Secondo il Wfp, almeno 795 milioni di persone hanno sofferto la fame nel solo 2016. Questa cifra, secondo le previsioni degli economisti dell’Onu, dovrebbe aumentare nel 2017 per diverse cause come guerre, instabilità politica, infrastrutture e cambiamenti climatici.
“Quasi 800 milioni di persone soffrono la fame sul pianeta perché semplicemente non possono permettersi di nutrirsi, eppure abbiamo abbastanza cibo da nutrire tutto il mondo”, dice Francis Mwanza, portavoce del Wfp.
Il cibo che sprechiamo potrebbe alimentare quasi due miliardi di persone”, ha aggiunto Mwanza. “A meno che non interrompiamo i conflitti, a meno che le persone non dispongano dei mezzi per coltivare il proprio cibo o potersi permettere di acquistarlo, la gente continuerà a soffrire”.
Anche zone di conflitto come lo Yemen, la Siria, la Nigeria e la Repubblica Democratica del Congo sono infatti presenti nella lista stilata dagli economisti del Wfp. In Siria, lo stessa pietanza considerata dagli economisti delle Nazioni Unite, a parità di potere di acquisto, si aggira intorno ai 190,11 dollari (pari a oltre 170 euro).
Nel nord est della Nigeria, interessato da anni dall’insurrezione di Boko Haram, a parità di potere di acquisto, il piatto di legumi costerà 200,32 dollari (pari a 179,43 euro). I ricercatori hanno comunque messo a punto un sito web che permette, con gli stessi dati e cambiando i parametri di riferimento, di giungere al medesimo risultato.
Prendendo come riferimento il consumatore medio italiano infatti, risulta che lo stesso piatto standard considerato in precedenza, in Sudan del Sud costerebbe intorno ai 117,07 euro.
I risultati presentati dal Wfp infatti sono relativi al paese preso come riferimento.

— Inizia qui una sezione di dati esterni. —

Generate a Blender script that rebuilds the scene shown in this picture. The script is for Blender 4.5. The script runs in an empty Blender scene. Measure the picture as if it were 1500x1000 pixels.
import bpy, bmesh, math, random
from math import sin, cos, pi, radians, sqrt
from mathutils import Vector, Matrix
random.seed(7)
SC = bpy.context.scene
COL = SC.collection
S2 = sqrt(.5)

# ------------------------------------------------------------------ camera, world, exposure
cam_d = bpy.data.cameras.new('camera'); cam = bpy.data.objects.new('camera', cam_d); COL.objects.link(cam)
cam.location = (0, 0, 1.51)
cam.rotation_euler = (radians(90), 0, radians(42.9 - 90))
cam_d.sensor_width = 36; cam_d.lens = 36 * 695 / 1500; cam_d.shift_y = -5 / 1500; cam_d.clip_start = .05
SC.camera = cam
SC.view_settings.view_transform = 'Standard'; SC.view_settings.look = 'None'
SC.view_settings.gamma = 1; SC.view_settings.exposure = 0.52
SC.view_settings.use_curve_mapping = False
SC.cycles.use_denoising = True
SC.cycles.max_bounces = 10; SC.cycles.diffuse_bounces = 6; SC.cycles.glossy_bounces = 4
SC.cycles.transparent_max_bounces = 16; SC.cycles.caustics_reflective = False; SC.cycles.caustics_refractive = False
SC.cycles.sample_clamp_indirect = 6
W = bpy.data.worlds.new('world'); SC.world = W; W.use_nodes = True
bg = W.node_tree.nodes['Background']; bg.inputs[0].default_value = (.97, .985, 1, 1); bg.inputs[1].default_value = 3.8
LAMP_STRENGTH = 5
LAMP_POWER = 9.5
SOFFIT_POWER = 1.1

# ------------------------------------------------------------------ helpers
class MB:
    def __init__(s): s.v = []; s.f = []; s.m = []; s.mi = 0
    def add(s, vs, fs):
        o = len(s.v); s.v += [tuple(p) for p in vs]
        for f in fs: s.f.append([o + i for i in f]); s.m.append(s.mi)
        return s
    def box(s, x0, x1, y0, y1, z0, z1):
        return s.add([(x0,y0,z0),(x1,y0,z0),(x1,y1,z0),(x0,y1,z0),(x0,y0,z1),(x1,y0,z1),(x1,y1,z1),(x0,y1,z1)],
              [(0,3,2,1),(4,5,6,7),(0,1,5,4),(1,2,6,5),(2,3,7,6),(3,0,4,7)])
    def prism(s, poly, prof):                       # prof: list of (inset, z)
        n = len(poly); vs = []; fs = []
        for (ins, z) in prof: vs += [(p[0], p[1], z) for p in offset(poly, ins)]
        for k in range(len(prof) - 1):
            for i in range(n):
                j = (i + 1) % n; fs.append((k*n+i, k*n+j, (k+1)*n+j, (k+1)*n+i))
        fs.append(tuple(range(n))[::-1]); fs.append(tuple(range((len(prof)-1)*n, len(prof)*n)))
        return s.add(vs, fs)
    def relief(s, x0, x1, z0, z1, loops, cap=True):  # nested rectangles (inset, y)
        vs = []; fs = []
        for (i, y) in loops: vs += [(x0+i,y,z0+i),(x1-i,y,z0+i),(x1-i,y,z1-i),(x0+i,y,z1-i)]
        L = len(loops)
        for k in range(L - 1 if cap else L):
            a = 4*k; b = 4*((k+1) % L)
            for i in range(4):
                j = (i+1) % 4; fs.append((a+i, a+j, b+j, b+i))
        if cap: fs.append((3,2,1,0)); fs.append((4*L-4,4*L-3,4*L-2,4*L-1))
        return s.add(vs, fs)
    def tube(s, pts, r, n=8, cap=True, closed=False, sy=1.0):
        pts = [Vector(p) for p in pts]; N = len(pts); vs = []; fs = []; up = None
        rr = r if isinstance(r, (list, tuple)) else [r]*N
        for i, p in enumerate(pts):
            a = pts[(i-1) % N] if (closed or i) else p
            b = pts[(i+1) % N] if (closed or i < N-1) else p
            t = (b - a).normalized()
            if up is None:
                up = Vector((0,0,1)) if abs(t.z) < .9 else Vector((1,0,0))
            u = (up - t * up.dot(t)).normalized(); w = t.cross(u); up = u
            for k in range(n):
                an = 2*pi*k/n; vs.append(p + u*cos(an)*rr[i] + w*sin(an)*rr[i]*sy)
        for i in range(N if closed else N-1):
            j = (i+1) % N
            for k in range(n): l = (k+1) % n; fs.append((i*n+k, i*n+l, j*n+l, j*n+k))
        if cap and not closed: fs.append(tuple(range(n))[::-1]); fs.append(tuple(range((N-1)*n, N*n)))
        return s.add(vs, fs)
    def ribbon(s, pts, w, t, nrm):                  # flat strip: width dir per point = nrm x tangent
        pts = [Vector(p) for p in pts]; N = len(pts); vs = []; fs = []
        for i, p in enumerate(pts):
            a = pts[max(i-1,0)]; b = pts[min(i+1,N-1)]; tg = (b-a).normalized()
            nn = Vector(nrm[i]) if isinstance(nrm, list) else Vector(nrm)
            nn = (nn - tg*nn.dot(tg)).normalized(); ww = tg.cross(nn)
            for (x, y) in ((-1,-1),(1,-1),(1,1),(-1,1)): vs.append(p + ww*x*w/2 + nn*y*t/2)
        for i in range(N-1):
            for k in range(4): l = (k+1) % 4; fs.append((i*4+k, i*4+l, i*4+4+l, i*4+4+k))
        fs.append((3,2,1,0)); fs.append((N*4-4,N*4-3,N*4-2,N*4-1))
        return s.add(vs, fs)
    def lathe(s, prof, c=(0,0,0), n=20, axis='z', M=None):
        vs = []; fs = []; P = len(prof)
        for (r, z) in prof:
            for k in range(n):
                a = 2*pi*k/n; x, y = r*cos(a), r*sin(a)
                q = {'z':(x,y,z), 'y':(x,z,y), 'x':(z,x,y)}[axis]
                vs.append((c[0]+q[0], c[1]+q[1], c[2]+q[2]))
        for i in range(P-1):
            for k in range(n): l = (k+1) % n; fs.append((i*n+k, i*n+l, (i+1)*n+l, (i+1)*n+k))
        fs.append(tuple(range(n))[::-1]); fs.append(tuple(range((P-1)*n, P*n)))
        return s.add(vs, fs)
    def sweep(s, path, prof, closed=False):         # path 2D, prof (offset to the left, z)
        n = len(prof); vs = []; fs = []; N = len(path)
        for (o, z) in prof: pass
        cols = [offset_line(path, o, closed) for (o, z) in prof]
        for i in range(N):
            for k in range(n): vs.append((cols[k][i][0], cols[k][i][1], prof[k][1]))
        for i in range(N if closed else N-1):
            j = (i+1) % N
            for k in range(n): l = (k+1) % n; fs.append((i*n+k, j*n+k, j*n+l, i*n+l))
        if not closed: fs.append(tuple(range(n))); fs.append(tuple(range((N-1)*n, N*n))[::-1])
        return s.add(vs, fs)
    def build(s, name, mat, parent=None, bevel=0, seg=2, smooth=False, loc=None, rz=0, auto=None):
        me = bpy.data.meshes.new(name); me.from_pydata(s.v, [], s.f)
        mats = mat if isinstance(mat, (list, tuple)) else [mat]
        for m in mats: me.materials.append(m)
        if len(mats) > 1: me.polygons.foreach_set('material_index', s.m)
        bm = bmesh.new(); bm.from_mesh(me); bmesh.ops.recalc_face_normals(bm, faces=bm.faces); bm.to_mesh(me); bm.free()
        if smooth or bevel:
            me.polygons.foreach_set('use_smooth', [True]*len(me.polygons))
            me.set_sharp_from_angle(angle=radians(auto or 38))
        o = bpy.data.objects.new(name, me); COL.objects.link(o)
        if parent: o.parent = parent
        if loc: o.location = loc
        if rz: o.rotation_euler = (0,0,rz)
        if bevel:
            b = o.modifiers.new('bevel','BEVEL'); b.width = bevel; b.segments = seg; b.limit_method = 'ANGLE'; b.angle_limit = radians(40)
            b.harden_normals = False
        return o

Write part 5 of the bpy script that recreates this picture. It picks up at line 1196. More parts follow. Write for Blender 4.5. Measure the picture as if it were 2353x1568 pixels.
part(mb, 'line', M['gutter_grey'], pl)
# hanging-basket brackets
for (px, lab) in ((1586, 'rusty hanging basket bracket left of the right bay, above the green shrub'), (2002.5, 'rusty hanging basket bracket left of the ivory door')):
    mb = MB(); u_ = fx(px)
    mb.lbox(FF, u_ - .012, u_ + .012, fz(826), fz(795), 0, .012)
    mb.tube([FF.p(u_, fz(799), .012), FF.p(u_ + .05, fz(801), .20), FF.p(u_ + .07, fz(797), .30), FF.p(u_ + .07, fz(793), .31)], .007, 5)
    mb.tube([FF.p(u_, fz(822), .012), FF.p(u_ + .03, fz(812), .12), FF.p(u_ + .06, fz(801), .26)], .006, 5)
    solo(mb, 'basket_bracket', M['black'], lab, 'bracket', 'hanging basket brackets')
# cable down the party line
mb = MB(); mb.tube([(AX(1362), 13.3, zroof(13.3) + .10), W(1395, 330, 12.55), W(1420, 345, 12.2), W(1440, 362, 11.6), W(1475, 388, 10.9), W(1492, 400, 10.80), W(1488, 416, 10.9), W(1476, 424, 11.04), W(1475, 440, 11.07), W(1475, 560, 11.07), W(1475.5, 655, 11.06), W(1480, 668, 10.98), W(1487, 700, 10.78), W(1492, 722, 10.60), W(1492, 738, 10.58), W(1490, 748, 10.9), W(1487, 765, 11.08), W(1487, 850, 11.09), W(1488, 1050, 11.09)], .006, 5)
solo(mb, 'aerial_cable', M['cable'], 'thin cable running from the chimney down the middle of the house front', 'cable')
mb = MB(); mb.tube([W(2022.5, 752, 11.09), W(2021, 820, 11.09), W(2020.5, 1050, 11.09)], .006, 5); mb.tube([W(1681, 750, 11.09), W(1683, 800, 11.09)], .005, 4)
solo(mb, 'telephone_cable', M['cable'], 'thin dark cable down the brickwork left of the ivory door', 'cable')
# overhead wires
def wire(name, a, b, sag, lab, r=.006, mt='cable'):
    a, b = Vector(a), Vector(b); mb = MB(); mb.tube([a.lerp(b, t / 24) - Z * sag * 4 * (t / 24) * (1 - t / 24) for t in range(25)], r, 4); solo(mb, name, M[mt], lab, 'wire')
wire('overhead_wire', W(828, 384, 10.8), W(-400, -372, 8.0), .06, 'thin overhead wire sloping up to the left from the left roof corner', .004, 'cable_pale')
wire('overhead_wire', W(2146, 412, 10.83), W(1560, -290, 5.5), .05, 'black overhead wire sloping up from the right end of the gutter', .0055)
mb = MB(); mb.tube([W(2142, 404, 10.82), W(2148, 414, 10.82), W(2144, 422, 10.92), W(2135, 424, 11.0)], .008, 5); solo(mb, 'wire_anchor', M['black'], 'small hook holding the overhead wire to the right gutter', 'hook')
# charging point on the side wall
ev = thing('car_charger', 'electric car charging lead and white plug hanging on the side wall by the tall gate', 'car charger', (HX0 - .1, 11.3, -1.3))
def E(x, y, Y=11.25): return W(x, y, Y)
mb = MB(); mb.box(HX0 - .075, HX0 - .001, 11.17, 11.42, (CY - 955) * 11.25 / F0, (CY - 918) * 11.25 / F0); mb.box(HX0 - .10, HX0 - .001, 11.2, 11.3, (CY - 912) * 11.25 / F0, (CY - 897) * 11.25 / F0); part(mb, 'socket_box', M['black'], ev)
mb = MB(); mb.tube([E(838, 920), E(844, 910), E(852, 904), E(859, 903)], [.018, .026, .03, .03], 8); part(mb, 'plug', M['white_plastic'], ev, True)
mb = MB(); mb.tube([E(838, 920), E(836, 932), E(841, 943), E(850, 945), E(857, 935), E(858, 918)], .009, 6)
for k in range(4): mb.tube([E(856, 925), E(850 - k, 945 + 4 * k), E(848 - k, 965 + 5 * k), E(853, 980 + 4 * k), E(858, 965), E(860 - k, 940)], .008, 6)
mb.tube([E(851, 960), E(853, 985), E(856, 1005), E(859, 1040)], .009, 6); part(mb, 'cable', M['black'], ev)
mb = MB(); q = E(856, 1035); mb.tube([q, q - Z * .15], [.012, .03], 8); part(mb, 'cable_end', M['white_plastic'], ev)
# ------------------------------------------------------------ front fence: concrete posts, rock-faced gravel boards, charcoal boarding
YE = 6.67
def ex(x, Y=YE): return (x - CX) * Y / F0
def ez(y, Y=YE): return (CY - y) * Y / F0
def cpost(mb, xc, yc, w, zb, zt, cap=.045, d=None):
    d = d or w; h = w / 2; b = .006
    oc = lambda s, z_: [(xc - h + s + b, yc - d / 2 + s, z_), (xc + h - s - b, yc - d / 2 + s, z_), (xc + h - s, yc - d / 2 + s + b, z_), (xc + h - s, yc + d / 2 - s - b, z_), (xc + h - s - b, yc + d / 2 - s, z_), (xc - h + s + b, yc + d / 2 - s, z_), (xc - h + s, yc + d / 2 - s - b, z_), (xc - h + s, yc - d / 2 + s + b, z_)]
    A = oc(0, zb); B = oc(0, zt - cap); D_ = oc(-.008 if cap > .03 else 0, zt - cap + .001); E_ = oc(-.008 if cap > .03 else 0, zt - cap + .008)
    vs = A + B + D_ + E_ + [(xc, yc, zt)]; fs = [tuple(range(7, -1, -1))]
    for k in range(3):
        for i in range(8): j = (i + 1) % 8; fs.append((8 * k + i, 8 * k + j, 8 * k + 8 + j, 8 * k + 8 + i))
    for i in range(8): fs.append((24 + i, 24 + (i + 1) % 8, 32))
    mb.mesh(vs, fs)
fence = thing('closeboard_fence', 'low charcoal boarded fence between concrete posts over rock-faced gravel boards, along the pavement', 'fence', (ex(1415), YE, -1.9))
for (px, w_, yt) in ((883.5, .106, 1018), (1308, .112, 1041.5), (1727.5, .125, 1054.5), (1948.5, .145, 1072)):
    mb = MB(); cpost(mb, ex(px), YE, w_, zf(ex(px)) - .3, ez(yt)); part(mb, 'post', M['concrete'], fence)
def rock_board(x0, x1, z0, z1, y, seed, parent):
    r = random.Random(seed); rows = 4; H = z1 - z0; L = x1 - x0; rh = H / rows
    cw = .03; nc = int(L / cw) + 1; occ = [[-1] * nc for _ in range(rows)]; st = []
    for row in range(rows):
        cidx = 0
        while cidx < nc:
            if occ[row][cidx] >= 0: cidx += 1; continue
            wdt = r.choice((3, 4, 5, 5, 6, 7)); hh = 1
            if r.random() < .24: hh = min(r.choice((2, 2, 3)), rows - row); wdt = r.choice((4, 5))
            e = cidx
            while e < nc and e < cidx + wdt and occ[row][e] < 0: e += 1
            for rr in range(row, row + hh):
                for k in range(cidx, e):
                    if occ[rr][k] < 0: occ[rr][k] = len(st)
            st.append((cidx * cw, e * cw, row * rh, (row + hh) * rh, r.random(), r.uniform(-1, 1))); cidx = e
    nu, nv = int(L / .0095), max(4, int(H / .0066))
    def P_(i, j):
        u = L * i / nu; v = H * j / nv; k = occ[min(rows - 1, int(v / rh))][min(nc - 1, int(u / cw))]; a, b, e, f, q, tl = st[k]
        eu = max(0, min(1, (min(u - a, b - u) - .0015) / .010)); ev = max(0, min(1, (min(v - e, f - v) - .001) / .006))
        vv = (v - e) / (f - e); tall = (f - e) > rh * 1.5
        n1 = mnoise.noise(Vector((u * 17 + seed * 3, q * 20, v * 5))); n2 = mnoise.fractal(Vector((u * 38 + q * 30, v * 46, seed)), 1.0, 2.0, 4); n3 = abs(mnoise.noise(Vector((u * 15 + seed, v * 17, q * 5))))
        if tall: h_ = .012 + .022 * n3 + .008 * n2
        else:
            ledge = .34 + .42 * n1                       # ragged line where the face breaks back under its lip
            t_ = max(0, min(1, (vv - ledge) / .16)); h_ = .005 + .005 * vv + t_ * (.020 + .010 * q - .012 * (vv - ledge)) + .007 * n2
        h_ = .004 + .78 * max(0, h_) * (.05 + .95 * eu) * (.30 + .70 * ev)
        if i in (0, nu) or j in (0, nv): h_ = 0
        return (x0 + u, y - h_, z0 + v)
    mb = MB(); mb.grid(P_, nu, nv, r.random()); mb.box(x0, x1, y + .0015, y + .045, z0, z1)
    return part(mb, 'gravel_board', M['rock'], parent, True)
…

Il dato significativo evidenziato dalla ricerca infatti non è il costo monetario di un piatto di cibo, ma la percentuale di reddito giornaliero necessaria per acquistarlo.
Gli economisti delle Nazioni Unite infatti hanno mostrato, attraverso questo studio durato decenni, come nei paesi più poveri del mondo il reddito medio di una persona non sia sufficiente a permetterle di sfamarsi.